No discurso, Poroshenko mostrou ser um grande defensor de um Acordo de Associação com a União Europeia, que deverá ser fechado em breve e logo que Bruxelas dê “luz verde”, mas cuja rejeição foi o detonador dos protestos que desembocaram em fevereiro na queda do presidente Viktor Ianukovich. “Vemos [o acordo] como um primeiro passo para a entrada de pleno direito da Ucrânia na União Europeia”, disse, acrescentando que quer ver o acordo firmado antes do dia 27 de junho.

As declarações de Poroshenko mereceram resposta de Herman Van Rompuy, presidente do Conselho Europeu, que reagiu logo naquela rede social: “todos os estados vizinhos devem respeitar a Ucrânia, a sua integridade territorial e os seus laços com a União Europeia”.

É a cerimónia mais barata da história da Ucrânia, diz um correspondente norte-americano em Kiev. “Impressionante na mesma”, diz.

Portugal fez-se representar pelo secretário de Estado para os Assuntos Europeus, Bruno Maçães, que também relatou o ambiente vivido neste dia importante para a história da Ucrânia, com a população a cumprimentar com entusiasmo o novo Presidente.

A cerimónia ocorreu no Parlamento ucraniano, na capital Kiev, e contou com a presença de dezenas de figuras do panorama político internacional – incluindo o vice-presidente norte-americano Joe Biden, o presidente do Conselho Europeu, Herman Van Rompuy, e o chefe da diplomacia francesa, Laurent Fabius. A Rússia fez-se representar, não por Vladimir Putin que, nas vésperas das eleições tinha garantido reconhecer a legitimidade do presidente eleito, mas pelo embaixador russo em Kiev, Mikhail Zurabov.

A par da tomada de posse, os confrontos continuaram este sábado nas regiões orientais do país. O correspondente da BBC em Donetsk afirma que houve relatos de violência no reduto rebelde Slaviansk e tiroteios em Mariupol. Entretanto, o Kremlin ordenou aos Serviços de Segurança para aumentarem a proteção na fronteira ucraniana para impedir a população de atravessar os dois países ilegalmente. Kiev afirma mesmo que Moscovo está a reforçar o envio de tropas militares para a região leste de Donbass – onde se incluem as regiões de Donestk e Lugansk -, acusações que a Rússia nega.

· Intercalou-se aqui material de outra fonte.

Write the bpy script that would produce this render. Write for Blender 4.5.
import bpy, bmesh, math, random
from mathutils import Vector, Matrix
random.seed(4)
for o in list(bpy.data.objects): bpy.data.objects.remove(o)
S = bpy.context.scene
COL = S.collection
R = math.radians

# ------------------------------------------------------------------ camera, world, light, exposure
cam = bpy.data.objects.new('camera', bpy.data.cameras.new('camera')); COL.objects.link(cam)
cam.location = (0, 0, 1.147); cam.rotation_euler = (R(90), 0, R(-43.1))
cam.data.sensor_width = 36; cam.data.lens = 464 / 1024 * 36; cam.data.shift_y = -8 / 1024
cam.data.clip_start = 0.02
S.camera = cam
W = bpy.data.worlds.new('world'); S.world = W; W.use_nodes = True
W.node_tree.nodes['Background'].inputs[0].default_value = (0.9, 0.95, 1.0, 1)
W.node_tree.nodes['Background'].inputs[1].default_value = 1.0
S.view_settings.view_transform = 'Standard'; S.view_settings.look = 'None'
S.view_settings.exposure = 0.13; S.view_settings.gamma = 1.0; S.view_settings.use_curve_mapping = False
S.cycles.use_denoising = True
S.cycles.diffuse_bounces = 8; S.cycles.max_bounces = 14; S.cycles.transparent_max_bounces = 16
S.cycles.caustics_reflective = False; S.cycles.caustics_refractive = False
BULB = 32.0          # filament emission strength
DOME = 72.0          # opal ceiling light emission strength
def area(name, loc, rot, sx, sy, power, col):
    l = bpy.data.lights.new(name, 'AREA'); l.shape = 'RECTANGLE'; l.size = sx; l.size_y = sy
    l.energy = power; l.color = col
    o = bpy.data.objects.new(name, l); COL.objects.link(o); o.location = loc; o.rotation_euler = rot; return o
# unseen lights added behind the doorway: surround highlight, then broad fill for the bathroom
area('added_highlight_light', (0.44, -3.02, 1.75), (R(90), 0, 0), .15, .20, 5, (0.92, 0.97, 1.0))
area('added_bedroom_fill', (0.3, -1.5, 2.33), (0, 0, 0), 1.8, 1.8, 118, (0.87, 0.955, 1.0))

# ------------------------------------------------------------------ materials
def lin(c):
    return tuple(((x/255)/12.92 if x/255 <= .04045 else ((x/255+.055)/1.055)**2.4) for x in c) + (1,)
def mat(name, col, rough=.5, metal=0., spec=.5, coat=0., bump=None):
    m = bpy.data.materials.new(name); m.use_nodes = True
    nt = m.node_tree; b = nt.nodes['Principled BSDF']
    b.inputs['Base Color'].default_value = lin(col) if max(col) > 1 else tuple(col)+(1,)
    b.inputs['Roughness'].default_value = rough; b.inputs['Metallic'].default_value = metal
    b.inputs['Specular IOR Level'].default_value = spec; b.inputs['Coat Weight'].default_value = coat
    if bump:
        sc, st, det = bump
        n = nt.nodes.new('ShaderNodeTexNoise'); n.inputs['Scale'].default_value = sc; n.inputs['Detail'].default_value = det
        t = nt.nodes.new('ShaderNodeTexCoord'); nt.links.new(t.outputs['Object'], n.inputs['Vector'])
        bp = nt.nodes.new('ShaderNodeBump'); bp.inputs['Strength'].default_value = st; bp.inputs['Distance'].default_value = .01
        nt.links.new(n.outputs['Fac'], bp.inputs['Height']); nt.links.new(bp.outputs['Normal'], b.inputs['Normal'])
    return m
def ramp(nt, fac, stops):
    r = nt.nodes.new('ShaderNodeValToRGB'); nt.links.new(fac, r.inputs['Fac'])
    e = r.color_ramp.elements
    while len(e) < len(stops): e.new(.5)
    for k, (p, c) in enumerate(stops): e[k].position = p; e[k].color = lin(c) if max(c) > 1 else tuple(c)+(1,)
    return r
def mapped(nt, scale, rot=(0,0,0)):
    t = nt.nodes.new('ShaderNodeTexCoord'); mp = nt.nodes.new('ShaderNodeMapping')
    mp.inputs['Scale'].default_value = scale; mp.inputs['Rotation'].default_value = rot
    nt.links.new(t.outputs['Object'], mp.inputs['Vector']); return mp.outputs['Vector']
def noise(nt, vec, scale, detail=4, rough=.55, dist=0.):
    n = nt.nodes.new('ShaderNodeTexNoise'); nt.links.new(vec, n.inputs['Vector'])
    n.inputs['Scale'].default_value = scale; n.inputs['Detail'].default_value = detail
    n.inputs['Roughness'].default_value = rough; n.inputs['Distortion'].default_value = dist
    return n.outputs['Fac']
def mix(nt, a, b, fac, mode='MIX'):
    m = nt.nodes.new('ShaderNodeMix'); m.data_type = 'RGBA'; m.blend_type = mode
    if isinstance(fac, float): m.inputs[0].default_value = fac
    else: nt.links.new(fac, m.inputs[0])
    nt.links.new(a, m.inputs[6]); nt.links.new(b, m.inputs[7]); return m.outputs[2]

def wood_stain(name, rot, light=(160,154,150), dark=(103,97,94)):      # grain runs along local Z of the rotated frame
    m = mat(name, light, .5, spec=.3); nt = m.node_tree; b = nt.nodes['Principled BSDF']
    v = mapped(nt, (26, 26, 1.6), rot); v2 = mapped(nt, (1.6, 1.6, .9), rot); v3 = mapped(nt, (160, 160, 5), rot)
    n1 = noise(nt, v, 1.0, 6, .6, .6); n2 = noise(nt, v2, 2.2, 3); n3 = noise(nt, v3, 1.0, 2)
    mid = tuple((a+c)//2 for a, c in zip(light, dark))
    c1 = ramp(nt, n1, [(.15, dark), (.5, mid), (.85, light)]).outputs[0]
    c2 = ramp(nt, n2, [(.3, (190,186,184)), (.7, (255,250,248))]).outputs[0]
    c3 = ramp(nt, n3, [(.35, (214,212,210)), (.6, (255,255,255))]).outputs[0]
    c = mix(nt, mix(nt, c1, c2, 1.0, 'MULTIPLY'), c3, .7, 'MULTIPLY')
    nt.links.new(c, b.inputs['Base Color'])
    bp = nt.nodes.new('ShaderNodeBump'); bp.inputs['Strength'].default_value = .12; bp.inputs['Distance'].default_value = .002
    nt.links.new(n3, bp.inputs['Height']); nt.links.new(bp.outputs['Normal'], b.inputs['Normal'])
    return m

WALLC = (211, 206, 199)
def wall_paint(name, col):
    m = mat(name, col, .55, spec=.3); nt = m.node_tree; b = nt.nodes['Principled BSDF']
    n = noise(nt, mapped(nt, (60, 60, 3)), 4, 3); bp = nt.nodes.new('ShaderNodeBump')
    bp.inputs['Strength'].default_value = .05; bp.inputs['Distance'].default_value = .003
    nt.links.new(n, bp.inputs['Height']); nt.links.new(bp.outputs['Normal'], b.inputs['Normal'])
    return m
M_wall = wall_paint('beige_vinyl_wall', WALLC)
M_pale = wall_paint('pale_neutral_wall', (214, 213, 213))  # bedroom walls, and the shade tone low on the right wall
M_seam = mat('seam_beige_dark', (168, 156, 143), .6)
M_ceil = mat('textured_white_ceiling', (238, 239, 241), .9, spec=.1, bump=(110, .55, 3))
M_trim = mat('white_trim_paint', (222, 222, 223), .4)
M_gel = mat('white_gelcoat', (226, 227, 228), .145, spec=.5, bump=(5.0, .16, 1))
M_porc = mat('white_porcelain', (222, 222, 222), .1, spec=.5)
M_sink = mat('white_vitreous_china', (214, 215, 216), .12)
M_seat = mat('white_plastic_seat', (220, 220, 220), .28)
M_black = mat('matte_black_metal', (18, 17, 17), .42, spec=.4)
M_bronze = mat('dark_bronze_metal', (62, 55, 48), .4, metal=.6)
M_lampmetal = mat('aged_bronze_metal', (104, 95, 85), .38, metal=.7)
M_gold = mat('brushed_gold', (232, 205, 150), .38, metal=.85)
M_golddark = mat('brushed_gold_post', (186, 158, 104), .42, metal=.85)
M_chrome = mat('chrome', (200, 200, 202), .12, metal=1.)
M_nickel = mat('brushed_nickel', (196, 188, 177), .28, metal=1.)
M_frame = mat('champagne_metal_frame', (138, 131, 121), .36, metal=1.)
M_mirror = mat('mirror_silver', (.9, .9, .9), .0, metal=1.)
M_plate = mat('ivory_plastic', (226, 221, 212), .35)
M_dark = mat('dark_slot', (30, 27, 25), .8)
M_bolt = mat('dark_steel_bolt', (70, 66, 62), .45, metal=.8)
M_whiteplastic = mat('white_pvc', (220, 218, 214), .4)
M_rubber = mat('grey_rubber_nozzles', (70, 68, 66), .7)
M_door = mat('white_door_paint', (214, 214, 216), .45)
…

Rússia, uma peça chave para a paz

Reconhecendo que sem Rússia não haverá estabilização da região, Poroshenko espera garantir do Kremlin o compromisso de que não serão reconhecidas as autoproclamadas repúblicas populares de Donetsk e Lugansk, que anunciaram um novo Estado designado Nova Rússia (Novorossia), um termo histórico que já foi utilizado por Putin.

“Putin e eu conhecemo-nos muito bem”, disse Poroshenko, o oligarca também conhecido como “Rei do Chocolate” devido à sua empresa de doces Roshen, que tinha na Rússia um dos seus principais clientes até ao bloqueio das importações por Moscovo, garantindo que, apesar de ter declarado que a Ucrânia enfrenta “uma guerra e uma agressão”, quer normalizar as relações com a Rússia no prazo de três meses.

Na sexta-feira, num breve encontro com o Presidente russo Vladimir Putin à margem das celebrações do 70º aniversário da invasão da Normandia (norte da França), Poroshenko já tinha abordado a possibilidade de um cessar-fogo com as forças pró-russas.